Thursday, December 20, 2007

Little Visits with "Uncle By"

The Globe, Cedar Falls, Iowa, Aug. 16, 1906, p. 3.

Many a dollar necktie covers a 30-cent shirt.

The baseball season is for summer only, but the moth ball is for all the year round.

"I lie in the fragrant meadows," sings a pastoral poetess. She could come into the city and make money by it. Others do.

"The House of a Thousand Candles" is to be dramatized. That many candles in the theater ought to put the footlights out of business.

The girl who is proposed to and says, "This is so sudden," should remember that the young man will always give her time to turn down the gas before answering.

It is said that smoking at great heights gives no pleasure. Presumably that is why smoking in the haymow usually turns Little Willie's stomach inside out.

Adam invented the hammer, the slangist utilized it in his infinitive "to knock," but the man who hit his finger instead of the nail, was the first man on record with a swear word.

A railway authority says one of the probabilities is the establishing of through railroad service between North and South America. Wonder what it will cost in tips to make the trip.

It is predicted that Chicago will some day be destroyed by an earthquake. In which case, if it destroyed the cable lines and the stockyards smell, the game might be worth the candle.
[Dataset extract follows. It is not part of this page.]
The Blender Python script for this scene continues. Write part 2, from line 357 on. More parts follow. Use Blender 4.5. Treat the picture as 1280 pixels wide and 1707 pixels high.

A Nebraska man undressed in his berth on board a sleeping car and threw his trousers out of the window instead of into the hammock as he supposed. He went to the hotel in a sheet and a sickish smile.

"Have you ever driven along a country road by moonlight?" asks Craig Law in Four-Track News. You bet, and she was the prettiest, daintiest, sweetest bunch of taffeta and frizzes that ever made a fellow's heart go pit-i-pat.

When a street car fare is paid in Copenhagen, Denmark, the conductor thanks the passenger and gives him a receipt. When a street car fare is paid in Chicago, the conductor growls because you give him a two-dollar bill and you fight for a transfer.

"The heart of a woman who has lived to be 70 has beaten 260,000,000 times," says an exchange. Does this allow for the loss of beats when the baby fell into the soapsuds or the mother swallowed a safety pin, and the heart stood still? Shouldn't there be a considerable rebate for the times "my heart just stopped beating"?